WORK TO BE COMPLETED: Read the records and gather each line that includes "from".

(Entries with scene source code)
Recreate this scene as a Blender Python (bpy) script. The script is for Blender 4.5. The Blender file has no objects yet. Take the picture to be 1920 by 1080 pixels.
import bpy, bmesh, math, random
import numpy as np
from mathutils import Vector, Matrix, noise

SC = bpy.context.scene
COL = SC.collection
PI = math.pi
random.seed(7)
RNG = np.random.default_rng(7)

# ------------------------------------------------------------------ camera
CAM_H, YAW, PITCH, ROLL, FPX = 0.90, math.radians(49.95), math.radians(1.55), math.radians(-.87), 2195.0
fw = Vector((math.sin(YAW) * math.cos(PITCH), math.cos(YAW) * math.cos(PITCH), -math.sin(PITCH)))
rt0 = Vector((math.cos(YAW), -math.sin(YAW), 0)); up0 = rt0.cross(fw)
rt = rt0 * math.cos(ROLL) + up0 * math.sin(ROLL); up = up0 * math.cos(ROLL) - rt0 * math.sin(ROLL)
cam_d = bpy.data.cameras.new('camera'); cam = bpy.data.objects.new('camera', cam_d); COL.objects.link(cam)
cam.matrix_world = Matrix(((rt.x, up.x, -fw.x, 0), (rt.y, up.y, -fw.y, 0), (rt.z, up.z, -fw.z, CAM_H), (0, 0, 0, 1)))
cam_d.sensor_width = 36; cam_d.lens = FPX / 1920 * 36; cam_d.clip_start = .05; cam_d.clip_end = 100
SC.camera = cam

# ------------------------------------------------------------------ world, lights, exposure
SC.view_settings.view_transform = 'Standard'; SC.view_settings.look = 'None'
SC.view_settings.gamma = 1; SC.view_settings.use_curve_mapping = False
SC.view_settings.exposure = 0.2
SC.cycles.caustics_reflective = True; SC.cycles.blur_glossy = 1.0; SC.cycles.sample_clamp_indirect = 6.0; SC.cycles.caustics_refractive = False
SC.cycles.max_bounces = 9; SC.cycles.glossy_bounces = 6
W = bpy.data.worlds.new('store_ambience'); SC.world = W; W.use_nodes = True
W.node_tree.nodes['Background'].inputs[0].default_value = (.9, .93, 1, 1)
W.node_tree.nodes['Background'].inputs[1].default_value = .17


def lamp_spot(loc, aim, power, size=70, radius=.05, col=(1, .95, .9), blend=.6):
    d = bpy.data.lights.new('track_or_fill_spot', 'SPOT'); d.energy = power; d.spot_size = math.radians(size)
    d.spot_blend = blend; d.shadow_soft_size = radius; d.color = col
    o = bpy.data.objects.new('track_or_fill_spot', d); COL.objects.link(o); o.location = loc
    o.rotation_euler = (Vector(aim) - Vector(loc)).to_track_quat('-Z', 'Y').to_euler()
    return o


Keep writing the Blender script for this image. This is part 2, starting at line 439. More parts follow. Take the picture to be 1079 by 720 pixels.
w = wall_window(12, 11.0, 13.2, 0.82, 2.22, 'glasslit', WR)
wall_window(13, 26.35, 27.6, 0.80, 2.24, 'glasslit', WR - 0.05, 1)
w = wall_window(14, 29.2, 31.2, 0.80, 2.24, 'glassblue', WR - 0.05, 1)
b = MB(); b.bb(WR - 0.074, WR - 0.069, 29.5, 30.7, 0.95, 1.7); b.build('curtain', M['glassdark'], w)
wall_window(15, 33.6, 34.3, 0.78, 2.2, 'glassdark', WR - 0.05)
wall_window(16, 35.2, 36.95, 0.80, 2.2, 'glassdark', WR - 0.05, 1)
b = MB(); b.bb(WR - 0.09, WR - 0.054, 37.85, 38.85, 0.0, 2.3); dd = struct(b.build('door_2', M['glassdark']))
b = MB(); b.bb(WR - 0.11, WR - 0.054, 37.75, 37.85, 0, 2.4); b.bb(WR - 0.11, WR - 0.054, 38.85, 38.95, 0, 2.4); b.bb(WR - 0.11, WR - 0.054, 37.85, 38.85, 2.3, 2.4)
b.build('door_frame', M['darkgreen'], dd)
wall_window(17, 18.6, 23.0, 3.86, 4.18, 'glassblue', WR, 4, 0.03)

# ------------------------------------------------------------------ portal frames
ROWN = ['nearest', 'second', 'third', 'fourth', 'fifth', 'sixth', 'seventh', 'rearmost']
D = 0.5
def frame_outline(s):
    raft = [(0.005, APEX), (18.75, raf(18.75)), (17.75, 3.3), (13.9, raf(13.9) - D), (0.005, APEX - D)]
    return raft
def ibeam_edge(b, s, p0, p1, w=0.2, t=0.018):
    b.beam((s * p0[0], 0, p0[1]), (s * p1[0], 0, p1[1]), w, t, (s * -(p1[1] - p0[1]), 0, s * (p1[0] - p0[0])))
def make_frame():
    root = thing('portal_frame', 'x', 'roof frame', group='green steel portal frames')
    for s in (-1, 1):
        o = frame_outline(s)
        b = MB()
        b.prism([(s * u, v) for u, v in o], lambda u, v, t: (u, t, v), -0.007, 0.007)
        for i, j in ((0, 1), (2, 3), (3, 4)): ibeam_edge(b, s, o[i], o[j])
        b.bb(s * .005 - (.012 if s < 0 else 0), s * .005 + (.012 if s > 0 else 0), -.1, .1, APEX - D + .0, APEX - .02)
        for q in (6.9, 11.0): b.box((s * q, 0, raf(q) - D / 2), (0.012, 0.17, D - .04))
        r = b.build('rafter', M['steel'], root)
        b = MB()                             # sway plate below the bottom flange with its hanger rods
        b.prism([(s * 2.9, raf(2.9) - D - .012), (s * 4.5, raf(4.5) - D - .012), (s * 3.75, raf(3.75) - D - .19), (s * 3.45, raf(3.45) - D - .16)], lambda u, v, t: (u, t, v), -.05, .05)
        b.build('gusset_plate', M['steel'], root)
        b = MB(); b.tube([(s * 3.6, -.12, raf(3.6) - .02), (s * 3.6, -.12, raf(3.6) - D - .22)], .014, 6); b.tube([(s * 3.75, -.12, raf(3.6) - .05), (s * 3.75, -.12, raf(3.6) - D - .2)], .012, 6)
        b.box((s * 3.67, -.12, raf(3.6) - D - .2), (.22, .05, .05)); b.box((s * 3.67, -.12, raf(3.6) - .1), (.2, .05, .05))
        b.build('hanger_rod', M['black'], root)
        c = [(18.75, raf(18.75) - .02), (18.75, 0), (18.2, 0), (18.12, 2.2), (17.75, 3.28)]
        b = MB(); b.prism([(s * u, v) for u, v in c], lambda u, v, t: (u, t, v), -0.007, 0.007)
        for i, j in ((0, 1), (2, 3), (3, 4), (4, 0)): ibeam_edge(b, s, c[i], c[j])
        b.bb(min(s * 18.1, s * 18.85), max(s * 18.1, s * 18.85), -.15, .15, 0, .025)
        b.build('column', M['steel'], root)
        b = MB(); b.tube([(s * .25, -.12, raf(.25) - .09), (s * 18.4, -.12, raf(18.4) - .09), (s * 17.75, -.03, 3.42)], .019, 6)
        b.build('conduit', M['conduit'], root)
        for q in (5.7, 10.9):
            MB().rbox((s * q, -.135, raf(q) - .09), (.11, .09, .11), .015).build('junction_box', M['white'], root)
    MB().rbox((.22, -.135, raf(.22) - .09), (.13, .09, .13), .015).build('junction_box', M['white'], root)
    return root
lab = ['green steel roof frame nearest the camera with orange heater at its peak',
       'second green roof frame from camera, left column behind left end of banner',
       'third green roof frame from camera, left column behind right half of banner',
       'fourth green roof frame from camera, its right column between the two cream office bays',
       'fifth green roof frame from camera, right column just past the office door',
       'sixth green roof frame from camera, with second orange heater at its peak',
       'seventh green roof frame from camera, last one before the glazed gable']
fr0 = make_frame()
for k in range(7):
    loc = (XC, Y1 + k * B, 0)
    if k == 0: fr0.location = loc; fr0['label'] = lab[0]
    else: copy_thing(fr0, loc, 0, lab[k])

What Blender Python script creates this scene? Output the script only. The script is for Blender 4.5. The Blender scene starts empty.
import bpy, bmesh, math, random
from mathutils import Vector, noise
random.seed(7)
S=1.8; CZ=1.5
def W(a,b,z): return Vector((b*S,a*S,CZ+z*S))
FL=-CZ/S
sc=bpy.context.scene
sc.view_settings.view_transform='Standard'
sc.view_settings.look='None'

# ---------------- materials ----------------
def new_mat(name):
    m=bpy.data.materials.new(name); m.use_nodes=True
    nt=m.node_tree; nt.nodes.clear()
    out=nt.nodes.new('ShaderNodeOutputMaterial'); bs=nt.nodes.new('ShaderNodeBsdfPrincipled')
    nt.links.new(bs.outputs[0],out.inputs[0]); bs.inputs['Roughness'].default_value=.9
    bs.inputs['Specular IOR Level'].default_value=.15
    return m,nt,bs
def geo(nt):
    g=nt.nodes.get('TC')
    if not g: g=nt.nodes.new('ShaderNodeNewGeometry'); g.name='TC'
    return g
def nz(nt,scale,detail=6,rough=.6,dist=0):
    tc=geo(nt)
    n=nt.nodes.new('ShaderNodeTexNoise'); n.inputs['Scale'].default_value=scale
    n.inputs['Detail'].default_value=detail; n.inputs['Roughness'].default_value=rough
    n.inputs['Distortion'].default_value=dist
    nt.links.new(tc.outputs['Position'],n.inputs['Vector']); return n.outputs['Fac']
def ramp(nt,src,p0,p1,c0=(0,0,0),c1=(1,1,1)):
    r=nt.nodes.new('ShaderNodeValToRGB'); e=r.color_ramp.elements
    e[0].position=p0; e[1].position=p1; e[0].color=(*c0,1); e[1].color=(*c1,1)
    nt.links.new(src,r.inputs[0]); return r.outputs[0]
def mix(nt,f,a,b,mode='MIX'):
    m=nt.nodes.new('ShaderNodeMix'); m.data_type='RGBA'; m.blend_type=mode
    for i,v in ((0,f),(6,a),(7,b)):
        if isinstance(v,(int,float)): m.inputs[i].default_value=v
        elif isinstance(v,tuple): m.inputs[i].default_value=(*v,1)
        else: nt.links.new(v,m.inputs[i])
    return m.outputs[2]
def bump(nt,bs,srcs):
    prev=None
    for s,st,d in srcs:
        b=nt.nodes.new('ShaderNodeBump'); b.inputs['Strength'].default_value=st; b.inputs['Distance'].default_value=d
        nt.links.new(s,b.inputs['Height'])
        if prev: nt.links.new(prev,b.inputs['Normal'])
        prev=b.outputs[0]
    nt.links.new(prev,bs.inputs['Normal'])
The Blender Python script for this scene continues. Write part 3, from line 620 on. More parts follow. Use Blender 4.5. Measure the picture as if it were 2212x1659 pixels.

RESULT:
from mathutils import Vector, Matrix, noise
       'second green roof frame from camera, left column behind left end of banner',
       'third green roof frame from camera, left column behind right half of banner',
       'fourth green roof frame from camera, its right column between the two cream office bays',
       'fifth green roof frame from camera, right column just past the office door',
       'sixth green roof frame from camera, with second orange heater at its peak',
       'seventh green roof frame from camera, last one before the glazed gable']
from mathutils import Vector, noise
The Blender Python script for this scene continues. Write part 3, from line 620 on. More parts follow. Use Blender 4.5. Measure the picture as if it were 2212x1659 pixels.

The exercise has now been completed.